LoadPaths is used by other Lotus libraries, such as Lotus::View. This framework can be “duplicated” with the goal of ease a microservices architecture, where a developer can define MyApp::Web::View and MyApp::Api::View as “copies” of Lotus::View, that can independently coexist in the same Ruby process. In other, words the configurations of one “copy” shouldn’t be propagated to the others.

Until LoadPaths was inheriting from Array, a simple call to #dup was enough to get a fresh, decoupled copy of the same data. Now the object is duplicated but not the variables that it encapsulates (@paths).

paths1 = Lotus::Utils::LoadPaths.new
paths2 = paths1.dup

paths2.push '..'
paths1.include?('..') # => true, which is an unwanted result

The reason of this failure is the same of the information escaping problem: we’re referencing the same array. Ruby has a special method callback that is designed for cases like this.

class Lotus::Utils::LoadPaths
  # ...

  def initialize_copy(original)
    @paths = original.instance_variable_get(:@paths).dup
  end
end

Now, when paths1.dup is called, also the @paths instance variable will be duplicated and we can safely change paths2 without affecting it.

Freeze

A similar problem arises for #freeze. I want Lotus::View to freeze its configurations after the application is loaded. This immutability will prevent accidental changes that may lead to software defects.

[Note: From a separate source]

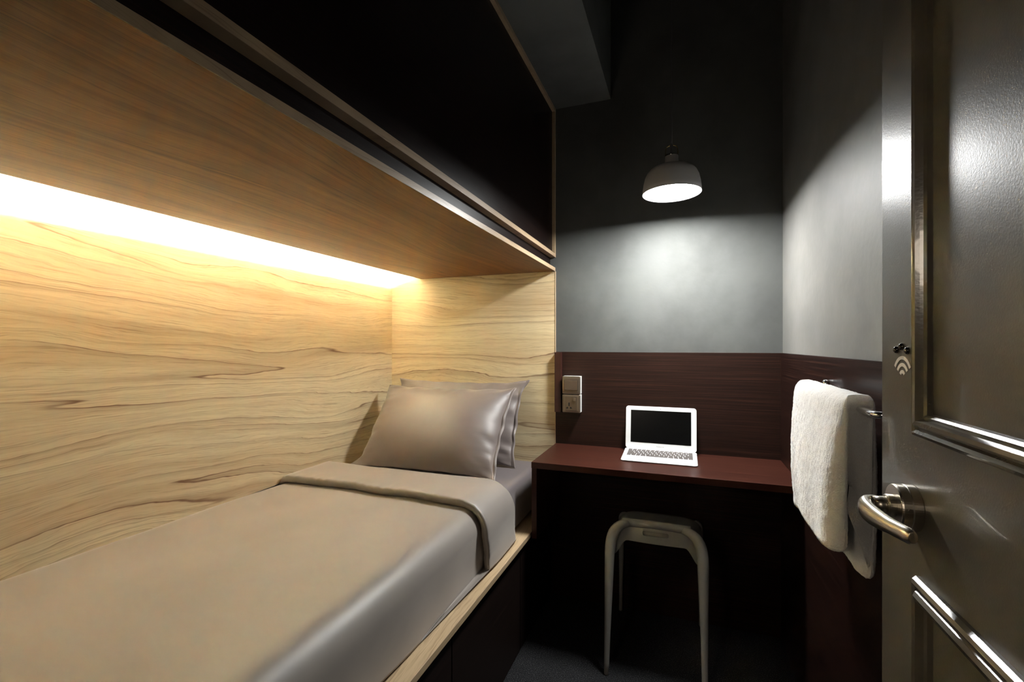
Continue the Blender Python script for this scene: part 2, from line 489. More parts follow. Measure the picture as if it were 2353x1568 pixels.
# ------------------------------------------------------------------ duvet with folded-back top
def duvet():
    # cross path in (x, z) with outward normals: wall side -> shoulder -> down the room side
    path = []
    xw, xs, zt, zb, r = MX0 - 0.004, MX1 + 0.003, MZT + 0.003, F - 0.772, 0.062
    n1 = 44
    for i in range(n1 + 1):
        x = xw + (xs - r - xw) * i / n1
        path.append((x, zt, 0, 1))
    for k in range(1, 12):
        q = R(90 - 90 * k / 12)
        path.append((xs - r + r * math.cos(q), zt - r + r * math.sin(q), math.cos(q), math.sin(q)))
    n2 = 18
    for i in range(n2 + 1):
        t = i / n2
        z = zt - r + (zb - zt + r) * t
        path.append((xs - 0.004 * t * t, z, 1, 0))
    # closed profile in (y, offset)
    prof = []
    def seg(y0, y1, o0, o1, n):
        for i in range(n):
            t = i / n
            prof.append((y0 + (y1 - y0) * t, o0 + (o1 - o0) * t))
    T1, T2 = 0.016, 0.052
    yh, yc = 1.640, 1.400
    seg(0.24, yh, 0.0, 0.0, 40)
    for k in range(9):                                   # head fold
        q = -math.pi / 2 + math.pi * k / 8
        prof.append((yh + 0.018 * math.cos(q), T2 / 2 + T2 / 2 * math.sin(q)))
    seg(yh - 0.008, yc + 0.012, T2, T2 - 0.001, 18)
    for k in range(9):                                   # hem roll of the flap
        q = math.pi / 2 + math.pi * k / 8
        c_ = (T2 + T1 - 0.002) / 2
        prof.append((yc + 0.012 + 0.014 * math.cos(q) + 0.020 * (1 - math.sin(q)) / 2, c_ + (T2 - T1) / 2 * math.sin(q)))
    prof.append((yc + 0.036, T1 + 0.0003))
    prof.append((yc + 0.010, T1 - 0.0006))
    seg(yc - 0.012, 0.26, T1, T1, 56)
    for k in range(1, 6):
        q = math.pi / 2 + math.pi * k / 6
        prof.append((0.25 + 0.008 * math.cos(q), T1 / 2 + T1 / 2 * math.sin(q)))
    bm = bmesh.new()
    rows = []
    L = len(path)
    for i, (x, z, nx, nz) in enumerate(path):
        s = i / (L - 1)
        side = sm(0.70, 1.0, s)
        row = []
        for j, (y, o) in enumerate(prof):
            yy = y
            near_hem = math.exp(-((y - 1.402) / 0.05) ** 2) * (1 if o > 0.012 else 0)
            near_head = sm(1.45, 1.65, y)
            # gentle course of the hem and head line
            yy += near_hem * (0.010 * math.sin(6.3 * s + 0.6) + 0.004 * math.sin(31 * s))
            yy += near_head * (0.012 * math.sin(5.0 * s + 2.0) + 0.02 * side * side)
            yy += sm(1.2, 1.4, y) * 0.02 * (side ** 3)
            oo = o
            if o > 0.001:
                # soft undulation and puffing
                wv = noise.noise(Vector((x * 3.2, y * 2.6, 1.7))) * 0.007
                wv += noise.noise(Vector((s * 9, y * 5, 5.2))) * 0.002
                oo += wv * (1 - 0.7 * side)
                # gathers along the flap hem
                if o > 0.012:
                    g = abs(noise.noise(Vector((s * 34, 3.1, 0)))) * 0.010 * near_hem
                    oo -= g * (1 if o > 0.02 else 0)
                    oo += 0.004 * math.sin(s * 17 + y * 4) * near_hem * 0.4
                oo += 0.006 * math.exp(-((s - 0.58) / 0.10) ** 2) * 0.4
            # flatten thickness where the cloth hangs down
            oo *= 1 - 0.22 * side
            # at the wall the edge rolls down
            roll = sm(0.018, 0.0, s)
            px = x + nx * oo
            pz = z + nz * oo - roll * o * 0.7
            # lower hem not quite level
            if nz < 0.01:
                t = (z - (F - 0.772))
                pz += (0.010 * noise.noise(Vector((y * 3.5, 8.0, 0))) + 0.004) * side * sm(0.05, 0.0, t)
                px += 0.004 * noise.noise(Vector((y * 6.5, z * 4, 2.0))) * (1 if o > 0.001 else 0)
            row.append(bm.verts.new((px, yy, pz)))
        rows.append(row)
    n = len(prof)
    for i in range(L - 1):
        for j in range(n):
            bm.faces.new((rows[i][j], rows[i][(j + 1) % n], rows[i + 1][(j + 1) % n], rows[i + 1][j]))
    bm.faces.new(rows[0])
    bm.faces.new(rows[-1][::-1])
    bmesh.ops.triangulate(bm, faces=[f for f in bm.faces if len(f.verts) > 4])
    return link('duvet', bm, M['bedding'], smooth_=True)
tag(duvet(), 'smooth mocha satin duvet with its top folded back, spread over the mattress', 'duvet')

# ------------------------------------------------------------------ pillows
def pillow(c, width, height, thick, lean, yaw, roll, label, seed=0.0, hem=0.03, sag=0.0, ear=0.0):
    """local u along the bed width, v up the pillow; lean = angle from vertical"""
    root = empty('pillow', (0, 0, 0))
    rot = Matrix.Rotation(R(yaw), 3, 'Z') @ Matrix.Rotation(R(-lean), 3, 'X') @ Matrix.Rotation(R(roll), 3, 'Y')
    cv = Vector(c)
    root.location = cv - rot @ Vector((0, 0, height / 2))
    bpy.context.view_layer.update()
    nu, nv = 64, 46
    def outline(u, v):
        # pinched corners, slightly bowed sides
        x = u * width / 2 * (1 - 0.060 * (1 - abs(v) ** 3.2))
        z = v * height / 2 * (1 - 0.070 * (1 - abs(u) ** 3.2))
        x += ear * (0.035 * sm(0.80, 1, u) * sm(0.8, 1, v) - 0.5 * 0.03 * sm(0.8, 1, -u) * sm(0.8, 1, v))
        x -= (1 - ear) * 0.045 * sm(0.80, 1, -u) * sm(0.74, 1, -v)
        z += ear * 0.012 * sm(0.80, 1, u) * sm(0.8, 1, v)
        return x, z
    def T(u, v):
        a = max(0.0, 1 - abs(u) ** 3.0)
        b = max(0.0, 1 - abs(v) ** 2.1)
        return thick / 2 * (a ** 0.62) * (b ** 0.80)
    def wr(u, v, sgn):
        e = max(abs(u), abs(v))
        k = sm(0.55, 0.95, e) * (1 - sm(0.97, 1.0, e))
        ang = math.atan2(v, u)
        r_ = noise.noise(Vector((ang * 9 + seed, e * 1.5, sgn * 3.0)))
        edge_k = sm(0.62, 0.92, abs(u)) * (1 - sm(0.97, 1.0, abs(u)))
        r2 = noise.noise(Vector((v * 11 + seed, u * 1.5, sgn * 5.0)))
        big = noise.noise(Vector((u * 1.6 + seed, v * 1.6, sgn))) * 0.010 * (1 - e ** 4)
        return r_ * 0.004 * k + r2 * 0.005 * edge_k + big
    bm = bmesh.new()
    fr, bk = [], []
    for j in range(nv + 1):
        v = math.sin((j / nv * 2 - 1) * math.pi / 2)
        r1, r2 = [], []
        for i in range(nu + 1):
            u = math.sin((i / nu * 2 - 1) * math.pi / 2)
            x, z = outline(u, v)
            zz = z - sag * (1 - v) * 0.5 * (1 - u * u)
            t = T(u, v)
            border = i in (0, nu) or j in (0, nv)
            wav = 0.003 * math.sin(v * 13 + seed) * sm(0.8, 1, abs(u)) + 0.005 * math.sin(u * 17 + seed) * sm(0.8, 1, abs(v))
            p = Vector((x, -(t + wr(u, v, 1)) + wav, zz))
            q = Vector((x, (t * 0.8 + wr(u, v, -1)) + wav, zz))
            if border:
                m_ = Vector((x, wav, zz))
                vv = bm.verts.new(cv + rot @ m_)
                r1.append(vv)
                r2.append(vv)
            else:
                r1.append(bm.verts.new(cv + rot @ p))
                r2.append(bm.verts.new(cv + rot @ q))
        fr.append(r1)
        bk.append(r2)
    for j in range(nv):
        for i in range(nu):
            bm.faces.new((fr[j][i], fr[j][i + 1], fr[j + 1][i + 1], fr[j + 1][i]))
            f2 = (bk[j][i], bk[j + 1][i], bk[j + 1][i + 1], bk[j][i + 1])
            if len(set(f2)) == 4 and bm.faces.get(f2) is None:
                bm.faces.new(f2)
    link('cushion_body', bm, M['bedding_pillow'], root, smooth_=True)
    # open hem of the pillowcase on the room side, two lips that stand slightly apart
    if hem:
        bm = bmesh.new()
        for sgn in (-1, 1):
            g = []
            for j in range(61):
                v = (j / 60 * 2 - 1)
                x0, z0 = outline(0.985, v)
                wav = 0.003 * math.sin(v * 13 + seed)
                row = []
                for k in range(6):
                    t = k / 5
                    op = sgn * (0.002 + 0.007 * t * (1 - v * v) * (1 + 0.5 * math.sin(v * 7 + seed)))
                    x = x0 - 0.004 + hem * t * (1 + 0.08 * math.sin(v * 15 + seed))
                    yy = wav + op + 0.002 * t * math.sin(v * 19 + seed * 2)
                    row.append(bm.verts.new(cv + rot @ Vector((x, yy, z0 * (1 + 0.015 * t)))))
                g.append(row)
            for j in range(60):
                for k in range(5):
                    bm.faces.new((g[j][k], g[j][k + 1], g[j + 1][k + 1], g[j + 1][k]))
        h = link('pillowcase_hem', bm, M['bedding_pillow'], root, smooth_=True)
        md = h.modifiers.new('solid', 'SOLIDIFY')
        md.thickness = 0.0012
    tag(root, label, 'pillow', 'satin pillows at the head of the bed')
    return root
pillow((-1.100, 2.086, F - 0.378), 0.72, 0.42, 0.10, 22, 0, 0, 'mauve satin pillow standing behind the front one against the wood head panel', 2.0, 0.018, 0.0, 0.6)
pillow((-1.103, 1.918, F - 0.392), 0.70, 0.46, 0.21, 37, 1.5, 0, 'plump mocha satin pillow leaning in front of the other one', 0.0, 0.018)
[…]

When we try to alter the state of a frozen object, Ruby raises a RuntimeError, but this wasn’t the case of LoadPaths.

paths = Lotus::Utils::LoadPaths.new
paths.freeze
paths.frozen? # => true

paths.push '.' # => It wasn't raising RuntimeError

This had an easy fix:

class Lotus::Utils::LoadPaths
  # ...

  def freeze
    super
    @paths.freeze
  end
end

Conclusion

Composition should be preferred over inheritance, but beware of the unexpected behaviors.

I discovered these problems in a matter of a minutes, because the client code of this object (Lotus::View) has some integration tests that are asserting all these features, without assuming anything of the underlying objects. For instance, it checks one by one all the attributes of a configuration after its duplication, without trusting the fact they can safely duplicate themselves. This double layered testing strategy is fundamental for me while building Lotus.